The International Campaign for Tibet welcomes the release of Tibetan language rights advocate Tashi Wangchuk, who just completed a five-year prison sentence for speaking to Western media about the importance of protecting the Tibetan language.

Although he has been released, his lawyers have not had any opportunity for direct contact with him. One of his lawyers, Liang Xiaojun, tweeted today in Chinese: “Report: Today, staffers from the Justice Bureau of Trindu (Chenduo) county, Qinghai, took Tashi Wangchuk back to Yulshul. He has now returned to his sister’s home, and his family members say he’s in good health. Because I wasn’t able to get a photo of him, and can’t directly contact his family in Yulshul, I don’t know whether or not he’s fully free.”

The International Campaign for Tibet said: “The case of Tashi Wangchuk has been one of the most blatant examples of how China represses the Tibetan people, denies them their legal rights and abuses them whenever they try to exercise basic freedoms.

“While we are pleased that Tashi can finally return home to his family after five years, no one should view his release as a victory. The Chinese government falsely charged Tashi with breaking the law, held him for years despite an international call for his release, subjected him to a sham prosecution and caused him unimaginable physical and psychological damage, all while refusing to address his legitimate concerns about Tibetans’ language rights. Although Tashi Wangchuk has now been released, the international community must hold China accountable for its torture and mistreatment of Tibetan political prisoners and must pressure China to respect Tibetans’ human rights.”

Last year, Human Rights Watch published a report exposing how China is replacing Tibetan with Chinese as the language of instruction in Tibetan schools.

Tashi, who is about 35 years old, served his sentence in Dongchuan Prison in Xining City, Qinghai Province.

Advocating for language rights

According to media reports, Tashi was dismayed by the absence of facilities for Tibetans to learn their ancestral language.

When Tashi discovered his teenage nieces could no longer learn Tibetan after Chinese officials forced an informal school led by monks to stop teaching the language to laypeople, he decided to take action.

He made efforts to get more than 10 law firms and a Chinese state-run TV station to highlight the issue and he attempted to file a lawsuit against officials in his home region of Jyekundo (Chinese: Jiegu), noting that China’s constitution guarantees ethnic groups the right to use their own spoken and written languages.

Tashi told his story to The New York Times, which produced a video in November 2015 chronicling his journey to Beijing, where Tashi tried to speak with lawyers and reporters.

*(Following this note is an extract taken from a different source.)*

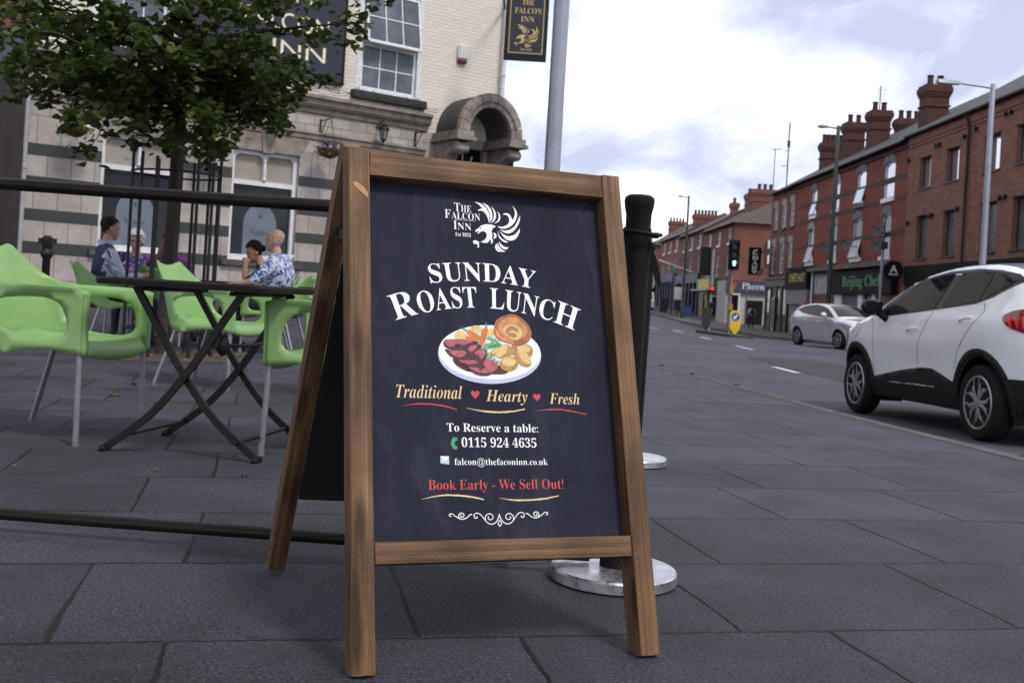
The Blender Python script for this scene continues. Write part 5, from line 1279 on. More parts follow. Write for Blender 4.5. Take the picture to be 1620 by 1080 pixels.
bar(tB, MB_, 'shutter_box', 62.0, 66.9, 1.35, 2.24, .42, M_SHUT)
# painted shutter
sh = bar(tB, MB_, 'mural_shutter', 62.2, 66.7, -.6, 1.34, .18, M_SHUT)
M_MO = mat('mural orange', (.5, .26, .07), .6, var=.4, scale=4); M_MT = mat('mural teal', (.12, .3, .28), .6, var=.4, scale=4); M_MW = mat('mural white', (.55, .55, .52), .6, var=.3, scale=5)
rg = random.Random(5)
for m, blobs in ((M_MW, ((64.6, .3, 1.9, .7),)), (M_MO, ((63.6, .35, .75, .38), (64.1, -.15, .5, .2))), (M_MT, ((65.7, .4, .6, .45), (65.4, -.25, .8, .2), (62.7, -.25, .4, .25)))):
    for y, z, ry, rz in blobs:
        mb = MB(MB_); yy = {M_MW: -.183, M_MO: -.189, M_MT: -.186}[m]
        mb.poly([(-y + ry * math.cos(q) * (1 + .3 * rg.uniform(-1, 1)), yy, z + rz * math.sin(q) * (1 + .3 * rg.uniform(-1, 1))) for q in (2 * math.pi * k / 14 for k in range(14))]); mb.build('mural_patch', m, sh, recalc=False)
for k in range(18):
    bar(sh, MB_, 'slat', 62.2, 66.7, -.55 + k * .105, -.535 + k * .105, .2, M_SHUT)
# projecting round sign
rs = thing('round_shop_sign', 'round black projecting shop sign with a white letter A beside the takeaway fascia', 'sign', (XF - .4, 47.9, 2.6))
mb = MB(); mb.tube([(XF - .5, 47.85, 3.0), (XF - .5, 47.99, 3.0)], .45, 28); mb.tube([(XF - .1, 47.92, 3.0), (XF + .02, 47.92, 3.0)], .03, 6); mb.build('disc', M_SHOPB, rs, smooth=40)
mb = MB(); text_to(mb, 'A', XF - .68, XF - .32, 2.9, .34, lambda x, z: (x, 47.842, z), 'S', -.02); mb.box(XF - .72, XF - .28, 47.838, 47.844, 2.79, 2.84); mb.build('lettering', M_UPVC, rs, recalc=False)
# little signs on the shopfronts
def wall_sign(lb, y0, y1, z0, z1, m, name='shop_sign', d=.12):
    mb = MB(MT); mb.box(-y1, -y0, -d - .05, -d, z0, z1); return tag(mb.build(name, m), lb, 'sign')
wall_sign('small orange red square sign on the shopfront beside the painted shutter', 61.9, 62.9, .75, 1.45, mat('orange sign', (.5, .08, .04), .5), d=.52)
wall_sign('turquoise blue box sign on the brick pier beside the takeaway', 58.1, 60.2, .1, 1.3, mat('turquoise sign', (.04, .25, .32), .5), d=.2)
# --- C: narrow three storey building with pale lintels
wC = [(72.1, 72.95, 6.5, 8.0), (69.2, 69.95, 6.45, 7.98), (66.95, 67.6, 6.42, 7.95)]
wC = [(71.7, 72.6, 6.45, 8.0), (69.5, 70.5, 6.45, 8.0), (67.5, 68.4, 6.45, 8.0), (71.7, 72.6, 3.4, 5.4), (69.5, 70.5, 3.4, 5.4), (67.5, 68.4, 3.4, 5.4)]
tC, MC, rC = terrace('narrow brown brick building with pale block lintels and a dark wooden bar front', 67.18, 73.4, -1.0, 9.1, M_BR_C, wC, M_SLATE, ridge=2.6, depth=9)
for w_ in wC:
    window(tC, MC, w_, 'sash', None, M_DULLGL); bar(tC, MC, 'lintel', w_[0] - .12, w_[1] + .12, w_[3] + .002, w_[3] + .42, .03, M_LINT); bar(tC, MC, 'sill', w_[0] - .1, w_[1] + .1, w_[2] - .14, w_[2] - .002, .08, M_DSTONE)
M_BARW = mat('brown bar front', (.05, .033, .013), .5, var=.4, scale=2)
bar(tC, MC, 'bar_front', 67.3, 73.3, -.8, 2.5, .1, M_BARW); bar(tC, MC, 'bar_fascia', 67.25, 73.35, 2.505, 3.0, .25, M_BARW); bar(tC, MC, 'bar_cornice', 67.2, 73.4, 3.005, 3.12, .4, mat('ledge grey', (.2, .18, .17), .8, var=.5, scale=5))
for a, b in ((67.6, 70.0), (71.9, 73.0)): bar(tC, MC, 'bar_window', a, b, .2, 2.3, .105, M_GLASS)
for k in range(5): bar(tC, MC, 'bar_pilaster', 67.3 + k * 1.42, 67.6 + k * 1.42, -.7, 2.5, .17, M_BARW)
bn_ = thing('bar_banner', 'narrow vertical dark banner with a white border on the wooden bar front', 'banner', (XF - .2, 71.2, -.3))
mb = MB(MT); mb.box(-70.9, -70.25, -.24, -.18, -.4, 1.75); mb.build('panel', M_SHOPB, bn_)
mb = MB(MT)
for p in ((-70.9, -70.8, -.4, 1.75), (-70.35, -70.25, -.4, 1.75), (-70.799, -70.351, -.4, -.33), (-70.799, -70.351, 1.68, 1.75)): mb.box(p[0], p[1], -.25, -.235, p[2], p[3])
mb.build('border', M_UPVC, bn_)
bs = thing('bar_sign', 'tall black projecting sign reading BAR in white with an arrow below', 'sign', (XF - .8, 74.6, 3.4))
mb = MB(); mb.box(XF - 1.2, XF - .35, 74.3, 74.5, 3.35, 5.3); mb.box(XF - .35, XF + .02, 74.37, 74.43, 5.0, 5.06); mb.build('panel', M_SHOPB, bs)
mb = MB(); f_ = lambda x, z: (x, 74.294, z)
for i, ch in enumerate('BAR'): text_to(mb, ch, XF - 1.0, XF - .55, 4.42 - i * .36, .3, f_, 'B', -.005)
mb.poly([f_(XF - .98, 3.64), f_(XF - .57, 3.64), f_(XF - .775, 3.42)]); mb.poly([f_(XF - 1.0, 4.82), f_(XF - .9, 5.1), f_(XF - .7, 5.16), f_(XF - .6, 5.05), f_(XF - .72, 5.06), f_(XF - .84, 5.0), f_(XF - .86, 4.88), f_(XF - .6, 4.88), f_(XF - .6, 4.82)])
mb.build('lettering', M_UPVC, bs, recalc=False)
# --- D: three joined two storey houses beyond the side street
ZS = .0215
M_BPIL = mat('blue pilaster', (.04, .045, .09), .5)
for j, (a, b, lb) in enumerate(((85.3, 99.6, 'end terrace house with hipped slate roof at the corner of the side street'), (99.6, 113.9, 'middle terrace house behind the tall green lamp post, with dark blue shopfronts'), (113.9, 128.2, 'far terrace house with blue shopfronts near the end of the street'))):
    ws = []
    for y in (((87.0, 88.0), (91.3, 92.5), (95.6, 96.9)) if j == 0 else ((100.8, 102.1), (105.3, 106.6), (109.6, 110.9)) if j == 1 else ((115.2, 116.6), (119.8, 121.2), (124.3, 125.8))):
        zz = ZS * (j * 14.3); ws += [(y[0], y[1], 6.35 + zz, 7.55 + zz), (y[0], y[1], 3.7 + zz, 5.35 + zz)]
    t, M, rf = terrace(lb, a, b, -1.0 + ZS * j * 14.3, 8.0 + ZS * j * 14.3, M_BR_D if j != 1 else M_BR_C, ws, M_SLATE if j else M_TILE, ridge=2.6, depth=9.5, hip=(j == 0))
    for w_ in ws: window(t, M, w_, 'sash', None, M_GLASS2); bar(t, M, 'sill', w_[0] - .1, w_[1] + .1, w_[2] - .16, w_[2] - .002, .08, M_UPVC if w_[2] > 5 else M_LINT)
    zz = ZS * j * 14.3
    if j == 0:
        chimney(rf, 91.5, 3.7, 8.5, 11.4, 1.4, 2.4, 3, m=M_BR_C); chimney(rf, 97, 3.6, 9, 11.6, 1.0, .6, 1, m=M_BR_C)
        mb = MB(MT); mb.box(-85.2, -85.35 + .3, 2.7, 3.15, 4.7, 6.6)
        mb.build('side_window', M_UPVC, t)
        f0 = bar(t, M, 'shop_fascia', 91, 99.4, 2.5, 3.5, .4, mat('green fascia', (.05, .22, .05), .5))
        bar(t, M, 'shop_panel', 93.3, 98.4, 2.6, 3.4, .41, M_YELL); bar(t, M, 'yellow_shopfront', 95.0, 97.6, -.2, 2.4, .2, mat('yellow shopfront', (.5, .38, .03), .5)); bar(t, M, 'shop_door', 95.6, 97, -.2, 2.1, .21, M_GLASS); bar(t, M, 'shop_window', 91, 94.7, .2, 2.3, .1, M_GLASS)
        bar(t, M, 'grey_shutter', 97.9, 99.4, -.2, 2.4, .15, M_SHUT); bar(t, M, 'awning', 91.2, 99.3, 2.38, 2.46, 1.0, M_UPVC)
    else:
        bar(t, M, 'shop_fascia', a + .3, b - .3, 2.9 + zz, 3.8 + zz, .3, mat('blue shop fascia', (.035, .04, .085), .5)); bar(t, M, 'shop_window', a + .4, b - .4, .3 + zz, 2.8 + zz, .06, M_GLASS)
        for k in range(7): bar(t, M, 'shop_pilaster', a + .4 + k * 2.2, a + .8 + k * 2.2, -.5 + zz, 2.89 + zz, .25, M_BPIL)
        if j == 2: chimney(rf, 119, 3.6, 9, 11.4, 1.0, 2.7, 7, m=M_BR_C)
        if j == 1: bar(t, M, 'green_awning', 100.2, 103.5, 2.5, 2.6, 1.2, mat('green awning', (.02, .12, .06), .6)); chimney(rf, 103.5, 3.6, 9, 11.35, 1.0, .6, 1, m=M_BR_C)

# --- Pheen: single storey shop on the corner of the side street, facing down the road
ph = thing('corner_shop', 'single storey corner shop with blue fascia and white door at the side street', 'shop', (18.6, 82, -.4))
mb = MB(); mb.box(16.7, 21.4, 81.6, 85.2, -.8, 3.05); mb.build('wall', M_RENDER, ph)
fp = MB(); fp.box(16.6, 21.5, 81.35, 81.59, 2.2, 3.1); fp = fp.build('fascia', mat('blue lilac fascia', (.06, .065, .14), .5), ph)
mb = MB(); text_to(mb, 'Pheen', 17.85, 19.6, 2.45, .5, lambda x, z: (x, 81.344, z), 'B', 0); mb.build('lettering', M_UPVC, fp, recalc=False)
mb = MB(); h = HEART; mb.poly([(17.2 + x * .25, 81.344, 2.68 + z * .28) for x, z in h]); mb.build('heart_motif', M_PR, fp, recalc=False)
mb = MB()
for p in ((16.95, 17.1, -.5, 2.15), (17.65, 17.8, -.5, 2.15), (17.101, 17.649, 1.95, 2.15), (17.101, 17.649, .5, .62)): mb.box(p[0], p[1], 81.45, 81.62, p[2], p[3])
dr = mb.build('door', M_UPVC, ph)
mb = MB(); mb.box(17.1, 17.65, 81.5, 81.58, -.5, 1.95); mb.build('glass', M_GLASS, dr)
mb = MB(); mb.box(18.3, 19.6, 81.5, 81.62, -.3, 1.6); mb.build('window', M_DARKIN, ph)
mb = MB(); mb.box(20.2, 21.2, 81.5, 81.62, -.3, 1.6); mb.build('window', M_GLASS, ph)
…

“I want to try to use the People’s Republic of China’s laws to solve the problem,” Tashi says in the Times’ video.

Arrested, tortured, imprisoned

Even though Tashi was invoking his legal rights, police arrested him in January 2016 and charged him with “separatism,” despite the fact that he had not advocated for Tibet’s independence from China.

That began a terrifying five-year ordeal for Tashi and his family in violation of international legal standards:

  • According to Tashi’s lawyers, during his first week in detention, authorities subjected him to torture, holding him for a lengthy period in a “tiger chair” while they interrogated and repeatedly beat him. The interrogators also threatened to harm his family.
  • Tashi did not stand trial until nearly two years after his imprisonment began. Once the trial started in January 2018, prosecutors used the Times’ video as a key piece of evidence against Tashi, marking the first known instance of an international news story serving in a criminal prosecution against a Tibetan.
  • On May 22, 2018, the court sentenced Tashi to five years in prison.
  • On Aug. 23, 2018, one of Tashi’s lawyers said on social media that the Qinghai Higher People’s Court had rejected Tashi’s appeal.
  • After the appeal failed, the International Campaign for Tibet translated a court document addressing Tashi’s claims of torture. The document did not deny that the torture occurred.
  • On Jan. 15, 2019, officials at Dongchuan Prison would not allow one of Tashi’s lawyers, Lin Qilei, to see him, claiming that Tashi’s case was “sensitive.”

China committed all of these abuses against Tashi despite efforts by governments and lawmakers around the globe—including France, Germany, Latvia, the European Parliament, the European External Action Service and the United States—to speak out against his prosecution and imprisonment. His case was also raised by some EU Member States, as well as by the EU, during several UN Human Rights Council Sessions in Geneva.

Continuing concerns

Although Tashi has now been released, the International Campaign for Tibet remains worried about his long-term health and safety.

Just recently, a 19-year-old Tibetan monk named Tenzin Nyima died a few months after his release from prison as a result of the beatings he received as an inmate. ICT has called for an investigation into his death and the underlying pattern of torture in Tibet.

Former Tibetan political prisoners also commonly face surveillance, harassment and eventual re-arrest by Chinese authorities after their release.

ICT also continues to worry about the long-term survival of the Tibetan language in Tibet. Despite the Chinese constitution’s guarantee of language rights, Chinese officials have recently argued that requirements to teach ethnic languages violates the Chinese constitution.